> **Written instruction**
From the line with "railing('railing', 'far left" through the final line, transcribe the material below character for character; include no other lines.

— START Raw data —

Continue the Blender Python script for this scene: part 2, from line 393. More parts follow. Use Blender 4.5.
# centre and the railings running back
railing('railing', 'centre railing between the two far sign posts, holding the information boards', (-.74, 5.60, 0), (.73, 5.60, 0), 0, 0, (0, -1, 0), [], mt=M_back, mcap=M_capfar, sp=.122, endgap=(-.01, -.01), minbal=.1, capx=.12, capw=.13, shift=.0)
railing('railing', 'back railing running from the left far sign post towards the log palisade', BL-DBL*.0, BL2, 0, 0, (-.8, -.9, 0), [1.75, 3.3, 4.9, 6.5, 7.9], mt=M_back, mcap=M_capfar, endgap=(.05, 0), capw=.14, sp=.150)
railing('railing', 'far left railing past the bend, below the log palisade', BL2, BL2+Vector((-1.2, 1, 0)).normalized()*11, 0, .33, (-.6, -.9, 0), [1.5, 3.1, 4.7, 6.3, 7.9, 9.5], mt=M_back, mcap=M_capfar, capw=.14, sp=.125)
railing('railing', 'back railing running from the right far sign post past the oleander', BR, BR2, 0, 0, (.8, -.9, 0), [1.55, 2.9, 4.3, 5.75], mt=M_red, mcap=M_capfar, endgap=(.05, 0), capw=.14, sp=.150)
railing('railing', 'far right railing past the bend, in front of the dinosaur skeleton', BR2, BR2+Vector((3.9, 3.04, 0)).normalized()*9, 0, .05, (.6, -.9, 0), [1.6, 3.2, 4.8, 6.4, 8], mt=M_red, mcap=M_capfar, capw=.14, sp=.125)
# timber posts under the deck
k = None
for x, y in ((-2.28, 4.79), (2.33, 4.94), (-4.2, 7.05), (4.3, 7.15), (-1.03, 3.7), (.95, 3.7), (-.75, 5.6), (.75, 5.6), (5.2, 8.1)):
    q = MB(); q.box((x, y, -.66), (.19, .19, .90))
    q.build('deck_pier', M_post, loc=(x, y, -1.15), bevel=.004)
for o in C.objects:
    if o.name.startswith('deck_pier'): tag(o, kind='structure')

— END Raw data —

> **Answer for this exercise**
railing('railing', 'far left railing past the bend, below the log palisade', BL2, BL2+Vector((-1.2, 1, 0)).normalized()*11, 0, .33, (-.6, -.9, 0), [1.5, 3.1, 4.7, 6.3, 7.9, 9.5], mt=M_back, mcap=M_capfar, capw=.14, sp=.125)
railing('railing', 'back railing running from the right far sign post past the oleander', BR, BR2, 0, 0, (.8, -.9, 0), [1.55, 2.9, 4.3, 5.75], mt=M_red, mcap=M_capfar, endgap=(.05, 0), capw=.14, sp=.150)
railing('railing', 'far right railing past the bend, in front of the dinosaur skeleton', BR2, BR2+Vector((3.9, 3.04, 0)).normalized()*9, 0, .05, (.6, -.9, 0), [1.6, 3.2, 4.8, 6.4, 8], mt=M_red, mcap=M_capfar, capw=.14, sp=.125)
# timber posts under the deck
k = None
for x, y in ((-2.28, 4.79), (2.33, 4.94), (-4.2, 7.05), (4.3, 7.15), (-1.03, 3.7), (.95, 3.7), (-.75, 5.6), (.75, 5.6), (5.2, 8.1)):
    q = MB(); q.box((x, y, -.66), (.19, .19, .90))
    q.build('deck_pier', M_post, loc=(x, y, -1.15), bevel=.004)
for o in C.objects:
    if o.name.startswith('deck_pier'): tag(o, kind='structure')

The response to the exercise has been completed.